Thursday, March 22, 2007

Godmilla and the Cops

So I find a wallet with 2000 yen and a suica card. The suica card is a rechargeable public transit card you swipe when you enter the subway. This one had been tagged, so it could be used to find the owner. You can put anywhere up to 10,000 yen on these cards, so there is potential it is valuable.

I decide I will be a good tourist and hand these into the police. I enter a police station. There are about 20 cops inside, straight out of a John Woo movie. The desk sergeant is a young woman in a spiffy, pressed uniform. They're all a little wary about why I'm there.

I hand in the wallet and say, "I found this on the street." They seem perplexed. I say, "Okay, bye!" All 20 cops scream at me to wait. That's when I realize this is a bad idea.

Paperwork.

Now where I come from, the cops would probably thank me for the effort, pocket the 2000 yen and toss away the leather wallet. But things are done differently here. The young female cop tries to talk to me in really bad English. She asks me to write down my name. I write Miller Godmilla and this doesn't ring any bells. Am I just visiting? Yep. What's my address? I have no idea. Phone number? I decide to give it. Probably a mistake. I am asked to pinpoint on a map where I found the wallet and what time.

Then a translator is called in. Oh my god. Thirty minutes have passed. The translator is a shorter woman. She smiles and nods a lot. She explains that if they can't find the owner, I get to keep the money, wallet and suica card. I say that's okay, I'm just visiting. "You don't want it?" she asks. No, I explain. If I wanted the money, I would have kept it. "Okay. Well, by law you are entitled to demand 20% of the value of everything you returned from the owner." Hmm... I ask, "Including the value of the wallet?" She shakes her head and says she is not sure. "And how about the value of the receipts in the wallet? That's about 40,000 yen worth." She shakes her head. "No, I think that the receipts have no value." I tell her I was just joking and I don't want 20% of the value of the stuff from the owner. I just want to return it.

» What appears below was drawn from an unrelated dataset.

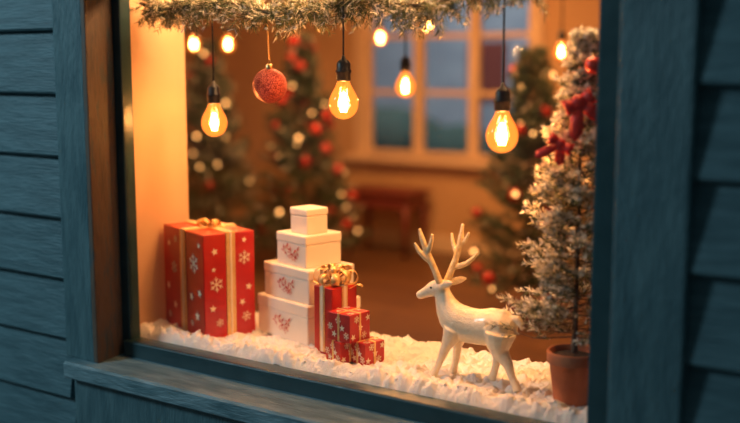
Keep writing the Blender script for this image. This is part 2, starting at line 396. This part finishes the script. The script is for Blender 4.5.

No problem. But if I don't want to make claim of ownership of the wallet or demand 20%, then I have to sign papers giving up my rights. What rights? I have no rights. I found a freaking wallet on the street and thought I'd be nice and give it back. Too bad. So I sign documents and have no idea what they really mean.

The name and signature of Godmilla now exist on official Japanese police paperwork and I hope, whether the owner gets his stuff back or not, this is the last I hear of it.